Bub and Grandma’s Bread Fuels Some of L.A.’s Best Restaurants
Massive hooks smack dough around giant stainless steel mixers. Hands nimbly form and shape the dough to proof in baskets. A four-deck TMB TAG gas oven looks hungry for more loaves. Forty-five employees swarm Bub and Grandma’s, a 6,200-square-foot bakery near the L.A. River that produces over 20 different loaves daily. The scene is a staggering feat considering Andy Kadin started baking ciabatta professionally less than five years ago in his tiny home kitchen.
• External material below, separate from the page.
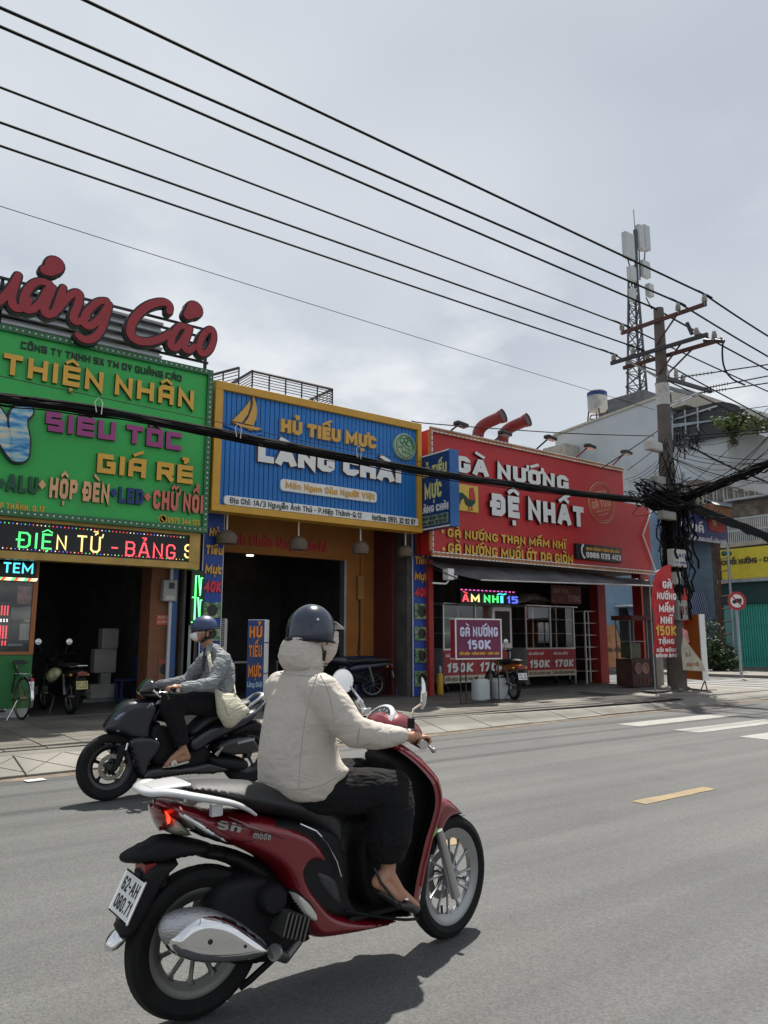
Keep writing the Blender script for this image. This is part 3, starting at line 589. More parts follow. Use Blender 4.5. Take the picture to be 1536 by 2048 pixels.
# TEM led panel and red dot matrix
tm_ = thing('small_led_panel', (1.2, YG-.1, 2.5), 'small black LED panel reading TEM in cyan with a striped coloured border', 'sign')
q = R4(-30, 1122, 1160, 72, YG-.05); MB().bx(q[0], q[1], YG-.05, YG+.1, q[2], q[3]).put('screen', SCR, tm_)
ytext('TEM', 6, 1124, 1145, 66, YG-.052, LC, tm_, t=.15, depth=.006, name='led_letter')
for i in range(16):
    m = (LG, LR, LY, LWt)[i % 4]; xx = q[0]+(q[1]-q[0])*i/16; MB().prism([(xx, YG-.052, q[2]+.01), (xx+.05, YG-.052, q[2]+.01), (xx+.08, YG-.052, q[2]+.06), (xx+.03, YG-.052, q[2]+.06)], (0, -.004, 0)).put('border_light', m, tm_)
dm = thing('dot_matrix_panel', (1.0, YG+.1, 1.3), 'red dot matrix light panel hanging inside the glass counter at the far left', 'sign')
q = R4(-30, 1203, 1300, 15, YG+.1); MB().bx(q[0], q[1], YG+.12, YG+.16, q[2], q[3]).put('board', SCR, dm)
mr = MB(); mw = MB()
for i in range(9):
    for j in range(24):
        if j in (16, 17, 12, 13, 3): continue
        (mw if 14 <= j <= 15 else mr).ell((q[1]-.04-i*.045, YG+.115, q[2]+.08+j*(q[3]-q[2]-.12)/24), (.013, .01, .013), 6, 4)
mr.put('red_diodes', LR, dm, kind='stuff'); mw.put('white_diodes', LWt, dm, kind='stuff')
# right pillar, meter, blue pipe, silver column, neon
q = R4(305, 1120, 1365, 346, YG+.1); MB().bx(q[0], q[1], YG+.1, YG+.6, .16, 3.33).put('pillar', BROWNW, gb)
q = R4(346, 1120, 1365, 352, YG); MB().bx(q[0]-.03, q[0]+.02, YG, YG+.06, .16, 3.3).put('shutter_track', M('track white', (.5, .52, .55), .5), gb); MB().bx(q[0]+.022, q[0]+.12, YG, YG+.08, .16, 3.3).put('shutter_track', M('track blue', (.03, .09, .25), .5), gb)
q = R4(357, 1120, 1300, 374, YG+.2); MB().bx(q[0], q[1]+.02, YG+.15, YG+.4, .16, 3.33).put('orange_pilaster', ORANW, gb)
q = R4(374, 1120, 1360, 386, YG-.1); MB().bx(q[0], q[1], YG-.1, YG+.05, .14, 3.3).put('silver_post', M('brushed grey post', (.34, .37, .37), .45, .3), gb, bevel=.01)
mt_ = thing('electric_meter', (4.7, YG, 1.9), 'grey electricity meter box fixed to the brown pillar', 'meter'); q = R4(322, 1160, 1203, 348, YG+.08)
MB().bx(q[0], q[1], YG-.06, YG+.09, q[2], q[3]).put('box', M('meter grey', (.3, .3, .29), .5), mt_, bevel=.015); MB().bx(q[0]+.1, q[1]-.06, YG-.066, YG-.058, q[3]-.16, q[3]-.05).put('window', BLACK, mt_); MB().bx(q[0]+.05, q[1]-.05, YG-.064, YG-.058, q[2]+.03, q[2]+.1).put('plate', PAP, mt_)
nt_ = thing('pillar_notice', (4.6, YG, 1.2), 'small orange notice with two pale lines of print on the brown pillar', 'notice'); q = R4(313, 1230, 1250, 344, YG+.08); MB().bx(q[0], q[1], YG+.085, YG+.098, q[2], q[3]).put('sheet', M('orange notice', (.5, .1, .04), .7), nt_)
for zf in (.66, .2): text('THU MUA VAT TU' if zf > .5 else 'IN NHANH', (q[0]+.03, YG+.084, q[2]+zf*(q[3]-q[2])), (1, 0, 0), (0, 0, 1), (0, -1, 0), q[1]-q[0]-.06, .045, PAP, nt_, per=False, name='lettering', depth=.002)
po = thing('pillar_poster', (4.6, YG, .5), 'small poster with a red band and a dark round shape low on the brown pillar', 'poster'); q = R4(318, 1318, 1358, 342, YG+.08); MB().bx(q[0], q[1], YG+.085, YG+.098, q[2], q[3]).put('sheet', M('poster brown', (.2, .1, .06), .7), po); MB().bx(q[0], q[1], YG+.08, YG+.084, q[3]-.07, q[3]-.02).put('band', M('band red', (.45, .06, .05), .7), po)
MB().lathe(((q[0]+q[1])/2, YG+.085, q[2]+.17), (0, -1, 0), [(.1, 0), (.1, .006)], 20).put('disc', BLACK, po)
ne = thing('neon_sign', (5.5, YG-.2, 1.7), 'vertical black light box with glowing green neon letters beside the silver post', 'sign')
q = R4(385, 1140, 1250, 402, YG-.2); MB().bx(q[0], q[1]+.05, YG-.18, YG, q[2], q[3]).put('box', BLACK, ne)
mb = MB(); X0, X1, Z0, Z1 = q[0]+.02, q[1]+.0, q[2], q[3]
for (za, zb_) in ((.05, .5), (.5, .9)):
    f = lambda u, v_: (X0+(X1-X0)*u, YG-.2, Z0+(Z1-Z0)*(za+(zb_-za)*v_)); mb.path([f(0, 0), f(.3, 0), f(.3, 1), f(.6, 1), f(.8, .1), f(.85, .9), f(1, .9)], .011, 6)
mb.put('tube', M('green neon', (.1, .9, .2), .4, emis=(.1, 1, .2, 3.)), ne)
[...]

The Millburn, New Jersey, native worked as a writer and creative director for prominent advertising agencies, which brought him to L.A. The ad world became increasingly unpalatable, so he pivoted briefly to TV, writing for The Gorburger Show on Comedy Central, before pivoting to food. He dreamed of opening a sandwich shop, but had no restaurant experience, so he found work at places like The Griffin and Potato Chips deli, which helped to inform what would become his business plan.
Kadin initially starting baking ciabatta, mistakenly believing the style would be easy to produce; instead, the operation ended up overtaking his entire house. When lease negotiations fell through on a Cypress Park commercial space it turned out to be a mixed blessing.Via a friend who worked at Atwater Village restaurant Dune, an early experiment found its way to owner Scott Zwiezen, who preferred Kadin’s bread to what they were then serving. Zwiezen asked Kadin to bake their ciabatta instead. “It hasn’t stopped, in a very literal sense, since,” Kadin says of his baking business. “It’s pretty wild.” He named the business for his two grandmothers, who both helped to instill core beliefs.
Bub and Grandma’s supplies bread to businesses like Go Get Em Tiger, Petit Trois, and Wax Paper. The repertoire now includes the ciabatta that started it all, sturdy baguettes, crusty sourdough house loaves, and focaccia. Grains and percentages vary depending on the loaf and may include rye, hard red wheat, and Sonora. “We do more mixes than other places,” Kadin says, “but it affords us the opportunity to create more flavors and more diversity in the grains that we use.”
Bub and Grandma’s operates a Sunday Hollywood Farmers Market stall featuring loaves and pastries by head baker Christopher Lier that may include donuts, galettes, babka buns and cookies. Kadin’s dream sandwich shop and bakery will finally debut in 2020 in Glassell Park.
Bub and Grandma’s also collaborates with select restaurants on custom loaves.
Konbi, the award winning Echo Park sandwich shop from Akira Akuto and Nick Montgomery, features Bub and Grandma’s shokupan for their Japanese-style sandos. Light, pillowy milk bread cradles fillings like egg salad and pork katsu.
Bub and Grandma’s handles all of the bread for Nancy Silverton’s restaurants Osteria Mozza, Pizzeria Mozza, and Chi Spacca, including their pizza dough. Osteria Mozza features their double-wide jumbo baguette at the mozzarella bar, gracing dishes like the popular burrata & bacon crostini with marinated escarole and caramelized shallots. They also provide grissini (breadsticks) exclusively for the Osteria. Pizzeria Mozza serves their sesame semolina baguette with meatballs.
Kismet, the share-friendly Los Feliz restaurant from Sara Kramer and Sarah Hymanson, uses Bub and Grandma’s sesame seed-studded barbari, a Persian-style flatbread that goes great with dips.
Bub and Grandma’s recently introduced a jumbo spelt polenta loaf that doubles the size of their existing two-pounder for Blue Bottle Coffee’s L.A. stores.